Quite a bit different are illustrations where appearance/shape/form IS the story. When a feathered dinosaur is shown in a drawing it is the possession and placement of the feathers on a particular animal that is being touted as fact by means of the illustration.
When a caveman is shown dark skinned and naked it these qualities that being offered as a picture of a very likely reality.
That's deceptive and propaganda.
It was understood then and it is understood now that the Creation painting uses symbolism to illustrate concepts that cannot be shown literally, God with a long white beard, (a father of mature wisdom, worthy of respect), vs. Adam beardless (inexperienced, child-like innocence).
Using this painting to show how clean a shave Adam had in a razor blade commercial, say, would be quite the contrary.
Really and truly, You do grasp how symbolism is used, yes?
Absolutely a riot coming from one who never says a thing!
Well good, that settles it then. I came right out and said that Haekel was a full-on racist.-GGG
That’s fine.
Do you agree with the author’s assesment that the use of images is used to evoke an emotional response, rather than present a reasoned argument?
Conversely, evos utilize images to propogate their propoganda, while stomping on reaoned arguments AND elicit an emotional response, like Sarah Palin riding a dinosaur comes to mind.
So then where is the photo showing the embryos of these animals at these stages to show that they are not similar?
All you do is state they are fake. Where is the proof that they are fake? Just because you say so?
There is a very good exhibit of all the stages of human development at the Museum of Science & Industry in Chicago. Before you complain, they were all from miscarriages (as stated clearly in the exhibit)
Thanks for the ping!
When explanations start coming out that tortured, or questions only get answered with personal attacks and insults then something went wrong further up stream.
Indeed.
Now the question is, what went wrong that's causing the personal attacks and insults?
Ahhh....you’ve lost me with the deep subtlety of your comment.
hehe...the personal attacks were in place when I showed up but not how tacticalogic wants to pretend.
None of them were mine.
But be advised that overuse will reduce the Total Insult Value by at least 30%.
But which ones get a free pass and which one’s cause you grief?
I tend to pay more attention to comments that are addressed to me.
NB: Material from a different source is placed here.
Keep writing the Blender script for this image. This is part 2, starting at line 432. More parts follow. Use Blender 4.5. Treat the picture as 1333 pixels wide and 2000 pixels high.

I don't think that's unusual.
You lost me with the deep subtleties of you explanations. You seem to have found a distinction without a difference.
Evolutionist, Darwinist, Temple of Darwinism, Fabulist. I see what you mean: all distinctions without difference.
Did you have any interest in discussing the use of art and imagery as propaganda?
My interest is in the subject of the posted article, Art as Propaganda for Evolution.
If you’d like to join in instead of vague efforts to make the article about religious images (”Do you have the same objections to religious imagery?), etc., why, just go ahead.